A LENDA DO TESOURO PERDIDO
Jon Turtletaub, National treasure, EUA, 2004

Toda a chave de leitura deste A Lenda do Tesouro Perdido está na sua primeira sequência: o fascínio com que o menino ouve, na tela, à mistura de História com fantasia e mito que seu avô conta é o mesmo que Turtletaub quer que tome conta de nós enquanto seguimos o personagem de Nicolas Cage (o menino, uma vez crescido) em suas aventuras que misturam a História americana com uma autêntica narrativa de “filme de caça ao tesouro”. E, quando chegamos ao final, a opção do filme é clara: entre a História, em sua “comprovação científica”, e a permanência das lendas fantásticas, ficamos, sem pensar duas vezes (pelo menos no cinema) - no que, aliás, fazem especialmente pouco sentido muitas das críticas que o filme recebeu nos EUA por ser “altamente inverossímil”.

Se é fato que o filme é profundamente norte-americano (daí o título original), em especial no que se refere a suas referências históricas e dos significados de alguns lugares/objetos, não se pode negar que a leitura de sua conclusão final tem algo de politicamente incorreto (ainda que em tratamento bem light), tornando os heróis da História americana parte de uma conspiração que esconde um tesouro durante séculos – tesouro este proveniente, principalmente, da pilhagem colonial de Impérios anteriores a ele mesmo. E, melhor ainda: mesmo devolvendo o tesouro para o “bem da Humanidade”, fica clara a compensação financeira que os protagonistas tiram do episódio, no final jocoso.

No encadeamento desta aventura completamente irreal, Turtletaub consegue ser o segundo diretor “sem alma” que o produtor Jerry Bruckheimer acerta ao contratar para dirigir um filme de aventura “à moda antiga” – o primeiro sendo Gore Verbinski, no igualmente bem-sucedido Os Piratas do Caribe, em 2003. Na verdade, esta trama contemporânea de mapa do tesouro parece fazer todo sentido como sequência ao filme anterior do produtor, e sua mitologia dos piratas. Aqui, vemos Nicolas Cage se divertindo às pampas com seu personagem que é quase uma criança crescida, que leu muitos livros de História sem perder o olhar infantil. Da mesma forma, Jon Voight e Harvey Keitel aparecem com grande alegria em seus personagens secundários, assim como Sean Bean (que, já tendo sido vilão de James Bond, sabe como se divertir nestes papéis).
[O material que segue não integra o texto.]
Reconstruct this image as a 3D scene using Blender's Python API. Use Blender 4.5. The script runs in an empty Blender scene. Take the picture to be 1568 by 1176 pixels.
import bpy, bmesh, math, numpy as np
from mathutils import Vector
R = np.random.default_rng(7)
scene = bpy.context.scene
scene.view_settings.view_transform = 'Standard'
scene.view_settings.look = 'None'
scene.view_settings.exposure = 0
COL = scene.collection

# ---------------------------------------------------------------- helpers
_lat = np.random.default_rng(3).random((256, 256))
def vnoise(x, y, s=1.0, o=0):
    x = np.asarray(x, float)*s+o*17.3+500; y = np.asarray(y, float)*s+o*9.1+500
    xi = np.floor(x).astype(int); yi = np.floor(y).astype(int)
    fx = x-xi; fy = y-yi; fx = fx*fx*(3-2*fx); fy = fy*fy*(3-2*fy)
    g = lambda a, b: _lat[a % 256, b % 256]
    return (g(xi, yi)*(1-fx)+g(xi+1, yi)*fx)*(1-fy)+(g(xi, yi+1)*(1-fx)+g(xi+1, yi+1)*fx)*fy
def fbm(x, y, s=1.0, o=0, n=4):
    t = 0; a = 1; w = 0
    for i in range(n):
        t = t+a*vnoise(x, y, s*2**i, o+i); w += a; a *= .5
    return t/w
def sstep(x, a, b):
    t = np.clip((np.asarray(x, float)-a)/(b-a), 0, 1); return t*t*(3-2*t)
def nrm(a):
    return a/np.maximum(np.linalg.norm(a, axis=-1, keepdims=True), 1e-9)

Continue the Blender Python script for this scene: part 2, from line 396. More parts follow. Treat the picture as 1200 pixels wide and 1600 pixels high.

O filme parece o tempo todo pensar-se como uma grande brincadeira para todos os envolvidos (tanto na sua realização, como para a platéia), incorporando uma dose considerável de humor (que vai do tempo cômico apurado em alguns diálogos – como na primeira conversa entre Cage e seu interesse romântico, não por acaso uma importante funcionária do Governo que também calha de ser uma tremenda gata) e de referencialidade a gêneros (onde temos desde os momentos Indiana Jones até a reencenação, bastante bem resolvida, do “filme de assalto”). Brincadeira esta que, se não totalmente assumida em sua auto-consciência narrativa, tem ainda assim momentos bem sutis de reflexão sobre sua forma (como o ajudante de vilão que, ao presenciar o beijo do casal de mocinhos, manda um “por que isso nunca acontece comigo?”). Assim, ainda que um pouco longo, o que A Lenda do Tesouro Perdido quer mesmo é recuperar a sensação (não perdendo nunca de vista o momento histórico em que se insere, principalmente da História do cinema) dos bons e velhos filmes de matinê – no que podemos ver aqui uma interessante opção recente do Bruckheimer pós-Piratas do Caribe, que nos parece, de longe, a mais acertada da carreira de um produtor que nos deu, por exemplo, os filmes de Michael Bay. Tomara que ele continue trilhando este caminho atual.